Monday, August 29, 2005

A political party with some balls. ACT.

Tuesday, 30 August 2005

ACT will end New Zealand’s failed 30-year experiment of being nice to prisoners, ACT Corrections spokesman Stephen Franks said today.

ACT Leader Rodney Hide and Mr Franks today launched ACT’s prison and punishment policy outside Rimutaka Prison, Wellington.

“ACT will deliberately make prisons unpleasant. There will be no more resort conditions. If it takes hard labour then so be it.

“The theory that if we are nice to criminals for long enough they might be nice back to us has failed. Prison is to punish – not cure. The sickness theory of crime buries personal responsibility for the choice between good and evil and right and wrong.

“New Zealand has high crime and high prison rates.

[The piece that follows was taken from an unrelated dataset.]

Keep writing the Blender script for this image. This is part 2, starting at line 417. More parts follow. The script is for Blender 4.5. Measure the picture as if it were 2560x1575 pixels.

Criminals can gamble on there not being enough police to catch them and they know they will get feeble sentences.

“Kiwis are sick of this touchy feely attitude to criminals. ACT will ensure prisons are safe but so unpleasant that no one will want to go back,“ Mr Franks said.

In addition, ACT will:

Reject the UN rule that prohibits hard labour and says that being imprisoned is enough punishment.

Remove voting rights from all prisoners.

Return discretionary authority to staff to allow them to reward and punish prisoners for good or bad behaviour.

Beef up the Police Complaints Authority to investigate prisoner abuse complaints.

Abolish financial windfall awards to prisoners for alleged human rights breaches.

Restore the power to judges to choose punishments to fit the crime, including the type of prison and where, when and how community sentences are served.

Make home detention become home and work detention, confined to people who are in full time work or training.

Reinstate private sector prison managers, especially to establish new youth prisons.

2 comments:

Rob Good said...

That is some good policy..... Roll on the momentum for ACT....

Rob Good said...

No doubt about it.... Finally some clout being presented by the ACT boys that wasn't snapped up by the other parties.